Reinout van den Bergh: Eboundja

Reinout van den Bergh: Eboundja


CREDITS

GUP Author

Patrycja Rozwora



Title

Eboundja

Publisher

kehrerverlag.com

Format

Hardcover, 220 x 278 mm, 200 pages

Price

€48

Reinout van den Bergh (b. 1957, The Netherlands) went back and forth to Cameroon for several extended trips between 2011 and 2017, attempting to document the changing reality of one specific village in this West African country: Eboundja.

Less than ten kilometres away from this small fishing hamlet located in southern Cameroon, a Chinese engineering company is building a huge deep-sea port. The resource-ravenous Chinese ‘investment agencies’ are stripping the jungle of its buried iron ore assets but also the local fishermen of their livelihoods. But these companies are not the first foreign presence on this land. In the late nineteenth century, after Cameroon became a colony of the German Empire and remained so until World War I, Eboundja was assigned as part of the French Cameroon until its independence in 1960. On November 23, 1914, the village got largely destroyed due to a battle between the Franco-British and German soldiers. The local population was forced to flee their homes and returned only two years later. This event is commemorated annually under the name of the Day of the Exiles.

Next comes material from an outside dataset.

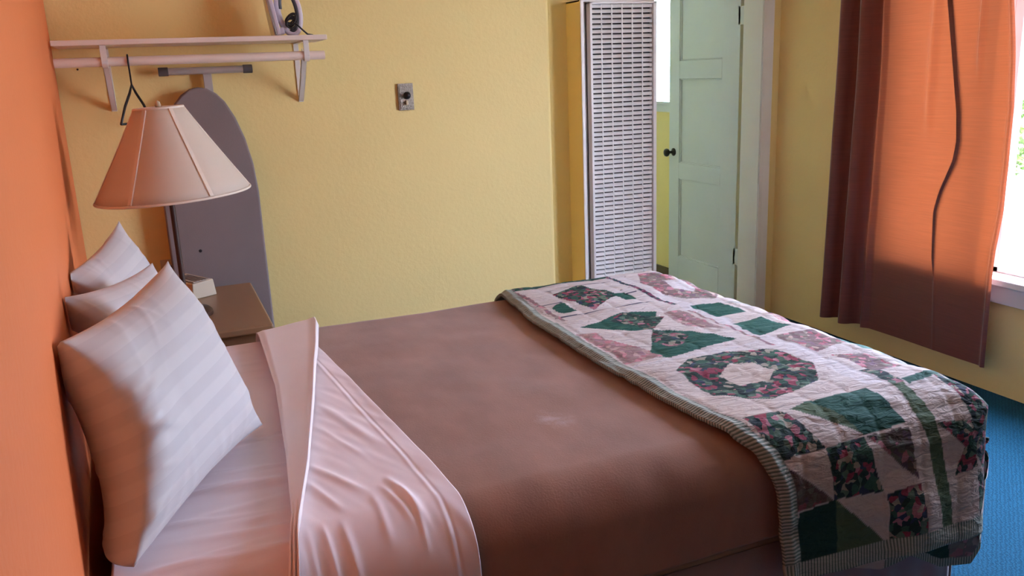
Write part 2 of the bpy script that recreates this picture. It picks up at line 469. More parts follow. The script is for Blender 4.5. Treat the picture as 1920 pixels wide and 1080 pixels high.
# window wall with openings for room window and bathroom window
WY0, WY1, WZ0, WZ1 = 1.22, 3.07, 0.50, 2.22
BW0, BW1, BZ0, BZ1 = 4.90, 5.70, 1.20, 2.10
T = 0.16
mb = MB()
for (a, b, c, d) in [(YN, WY0, 0, ZC), (WY0, WY1, 0, WZ0), (WY0, WY1, WZ1, ZC), (WY1, BW0, 0, ZC),
                     (BW0, BW1, 0, BZ0), (BW0, BW1, BZ1, ZC), (BW1, BY1, 0, ZC)]:
    mb.box((XF, a, c), (XF + T, b, d))
struct('wall_right', mb, M['yellow'])
mb = MB().box((HX1 - 1.5, BY1, 0), (XF + T, BY1 + 0.12, ZC))
struct('wall_bath_back', mb, M['bath_paint'])
struct('wall_bath_left', MB().box((HX1 - 1.62, YR + 0.12, 0), (HX1 - 1.5, BY1, ZC)), M['bath_paint'])
struct('baseboard_bath', MB().box((XF - 0.018, YB + 0.16, 0), (XF, BY1, 0.055)).box((HX1 - 1.5, BY1 - 0.018, 0), (XF, BY1, 0.055)), M['bath_base'], bevel=0.003)

# doorway casing + jamb (right side and head), white
mb = MB()
mb.box((DJ - 0.012, YB - 0.02, 0), (DJ + 0.065, YB, 2.10))
mb.box((DJ - 0.012, YB - 0.028, 0), (DJ + 0.012, YB - 0.02, 2.06))
mb.box((DJ - 0.014, YB - 0.02, 0), (DJ, YB + 0.145, 2.03))
mb.box((HX1 + .01, YB, 2.01), (DJ, YB + .02, 2.08))
struct('trim_1', mb, M['white_paint'], bevel=0.003)

# room window: frame, sashes, pane, sill and apron
mb = MB()
fx0, fx1 = XF + 0.0, XF + 0.13
mb.box((XF, WY1 - 0.03, WZ0), (XF + T, WY1, WZ1)).box((XF, WY0, WZ0), (XF + T, WY0 + 0.03, WZ1)).box((XF, WY0, WZ1 - 0.03), (XF + T, WY1, WZ1))
mb.box((XF + 0.0, WY0, WZ0 - 0.0), (XF + T + 0.03, WY1, WZ0 + 0.025))
win = struct('window_1', mb, M['white_paint'], bevel=0.003)
mb = MB()
ys = [WY0 + 0.03, 1.86, 2.515, WY1 - 0.03]
for i in range(3):
    a, b = ys[i], ys[i + 1]
    for (y0, y1, z0, z1) in [(a, a + .040, WZ0 + .025, WZ1 - .03), (b - .040, b, WZ0 + .025, WZ1 - .03), (a, b, WZ0 + .025, WZ0 + .05), (a, b, WZ1 - .08, WZ1 - .03)]:
        mb.box((fx0 + .03, y0, z0), (fx0 + .075, y1, z1))
mb.build('sash', M['white_paint'], win, bevel=0.003)
mb = MB()
for i in range(3):
    mb.box((fx0 + .05, ys[i] + .036, WZ0 + .045), (fx0 + .054, ys[i + 1] - .036, WZ1 - .075))
mb.build('pane', M['glass'], win)
MB().box((XF - 0.055, WY0 - 0.06, WZ0 - 0.012), (XF + 0.04, WY1 + 0.06, WZ0 + 0.018)).build('sill', M['white_paint'], win, bevel=0.006)
MB().box((XF - 0.02, WY0 - 0.04, WZ0 - 0.095), (XF, WY1 + 0.04, WZ0 - 0.012)).build('apron', M['white_paint'], win, bevel=0.003)

# bathroom window
mb = MB()
mb.box((XF - 0.012, BW0 - .06, BZ0 - .065), (XF + .02, BW1 + .06, BZ0)).box((XF - .012, BW0 - .06, BZ0), (XF + .02, BW0 + .012, BZ1 + .06)).box((XF - .012, BW1 - .012, BZ0), (XF + .02, BW1 + .06, BZ1 + .06)).box((XF - .012, BW0, BZ1 - .012), (XF + .02, BW1, BZ1 + .06))
mb.box((XF - .03, BW0 - .07, BZ0 - .012), (XF + .1, BW1 + .07, BZ0 + .006))
w2 = struct('window_2', mb, M['door_paint'], bevel=0.003)
MB().box((XF + .06, BW0, BZ0), (XF + .065, BW1, BZ1)).build('pane', M['frosted'], w2)
mb = MB()
for (y0, y1, z0, z1) in [(BW0, BW0 + .03, BZ0, BZ1), (BW1 - .03, BW1, BZ0, BZ1), (BW0, BW1, BZ0, BZ0 + .012), (BW0, BW1, BZ1 - .03, BZ1)]:
    mb.box((XF + .045, y0, z0), (XF + .085, y1, z1))
mb.build('sash', M['white_paint'], w2)

# open bathroom door: four rails, two stiles, recessed panels
DY0, DY1, DX, DT = 4.140, 4.866, 3.165, 0.044
mb = MB()
st0, st1 = 0.115, 0.165
mb.box((DX, DY1 - st0, 0.01), (DX + DT, DY1, 2.02)); mb.box((DX, DY0, 0.01), (DX + DT, DY0 + st1, 2.02))
rails = [(0.01, 0.19), (0.715, 0.82), (1.355, 1.467), (1.90, 2.02)]
for a, b in rails: mb.box((DX, DY0 + st1, a), (DX + DT, DY1 - st0, b))
for (a, b) in [(0.19, .715), (.82, 1.355), (1.467, 1.90)]:
    mb.box((DX + 0.017, DY0 + st1, a), (DX + DT - 0.013, DY1 - st0, b))
    # small bevelled sticking around each panel
    for (y0, y1, z0, z1) in [(DY0 + st1, DY1 - st0, a, a + .008), (DY0 + st1, DY1 - st0, b - .008, b), (DY0 + st1, DY0 + st1 + .008, a, b), (DY1 - st0 - .008, DY1 - st0, a, b)]:
        mb.box((DX + 0.007, y0, z0), (DX + 0.018, y1, z1))
door = struct('door_1', mb, M['door_paint'], bevel=0.0025)
Rk = Matrix.Translation((DX, DY1 - 0.055, 0.885)) @ Matrix.Rotation(-PI / 2, 4, 'Y')
mb = MB().lathe([(0.0, 0.0), (0.026, 0.0), (0.026, 0.004), (0.018, 0.009), (0.009, 0.012), (0.008, 0.034), (0.014, 0.038), (0.024, 0.046), (0.027, 0.055), (0.024, 0.064), (0.014, 0.07), (0.0, 0.071)], 28, Rk)
mb.build('knob', M['metal_dark'], door, smooth=True)
mb = MB()
for zc in (0.30, 1.70):
    mb.box((DX + 0.0, DY0 - 0.075, zc - .05), (DX + 0.003, DY0 + 0.02, zc + .05))
    mb.tube([(DX - .004, DY0 - .04, zc - .05), (DX - .004, DY0 - .04, zc + .05)], .007, 10)
mb.build('hinge', M['door_paint'], door, bevel=0.001)

# ------------------------------------------------------------------ wall heater
h = thing('wall_heater', (0, 0, 0), 'tall white louvered wall heater beside the doorway', 'heater')
mb = MB()
HX0, HF = 2.020, 3.895
mb.box((HX0 + .001, HF + .005, 0.10), (HX0 + 0.020, HF + .03, 1.775))           # flange seen from the bed
mb.box((HX1 - 0.012, HF + .03, 0.10), (HX1, YR, 1.775)).box((HX0, HF + .015, 1.763), (HX1, YR, 1.775)).box((HX0, HF + .015, 0.10), (HX1, YR, 0.112))
mb.box((HX0 + 0.020, HF + .05, 0.112), (HX1 - .012, YR - .01, 1.763))
mb.build('casing', M['heater'], h, bevel=0.002)
MB().box((HX0, HF + .010, 0.10), (HX0 + .014, YR, 1.774)).build('side_panel', M['yellow'], h, bevel=0.002)
mb = MB(); gx0, gx1 = HX0 + .046, HX1 - .001
for (a, b, c, d) in [(gx0, gx0 + .013, .14, 1.762), (gx1 - .019, gx1, .14, 1.762), (gx0, gx1, 1.752, 1.762), (gx0, gx1, .14, .155)]:
    mb.box((a, HF - .008, c), (b, HF + .032, d))
mb.build('grille_frame', M['heater'], h, bevel=0.002)
MB().box((gx0 + .002, HF + .036, .15), (gx1 - .002, HF + .044, 1.758)).build('backing', M['heater_dark'], h)
mb = MB(); nrow, ncol = 66, 6
lx0, lx1 = gx0 + .013, gx1 - .019
cw = (lx1 - lx0) / ncol; rh = (1.751 - .157) / nrow
for i in range(nrow):
    for j in range(ncol):
        z0 = .157 + i * rh; a = lx0 + j * cw
        # pressed louvre: slanted, bulging lip with raised ends
        xs = [a, a + cw * .10, a + cw * .5, a + cw * .86, a + cw]
        lip = [0.0, .006, .011, .013, 0.0]
        vs = []
        for x, l in zip(xs, lip):
            vs += [(x, HF + .010 - l, z0 + rh * .24), (x, HF + .0085 - l, z0 + rh * .34), (x, HF + .008 - l * .35, z0 + rh * (.78 if l else .95)), (x, HF + .011, z0 + rh * .98)]
        fs = []
        for k in range(4):
            for q in range(3): fs.append((k*4+q, (k+1)*4+q, (k+1)*4+q+1, k*4+q+1))
        # narrow web between louvre columns
        mb.add(vs, fs)
    mb.add([], [])
for j in range(1, ncol):
    a = lx0 + j * cw
    mb.box((a - .0028, HF + .004, .157), (a + .0028, HF + .009, 1.751))
mb.build('louver_grille', M['heater'], h, smooth=False)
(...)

It took him some years to make the story of this place, its history and contemporary development, into a book. Van den Bergh’s ‘Eboundja’ is now published with Kehrer and has been carefully designed by Teun van der Heijden (Heijdens Karwei). The carefully designed cover presents a silhouette of a hand – possibly a sign of greeting. The light green colour of the cover and its tactile, organic paper goes well with the content of the publication which, among others, shows nature and the way it’s being abused by humans. The flow of images is nicely abrupt with silhouettes resembling some of the villagers, as portrayed in the book. What’s more, Van den Bergh names all of the photographed characters, giving attention to each individual story.

The book keenly opens with a diaristic essay serving as a personal note by the author, addressing the paradoxical situation. From one side, Eboundja offers a stream of possibilities and serves as an open gate to the outside world.  Yet, seen from another angle, one can’t help to arrive at a feeling of displacement and nostalgia toward the simpler past. The publication successfully captures the changing landscape and the impact of the foreign force that came to extract, abuse, and profit from Eboundja. But perhaps more significantly, as remarked by Azu Nwagbogu (director of the African Artists’ Foundation) in one of the accompanying essays, “Van den Bergh shows that, properly handled, a lens in the classical European tradition of documentary photography can still make a valuable contribution towards conveying contemporary African reality. The intimate moments he has captured deserve to live forever.”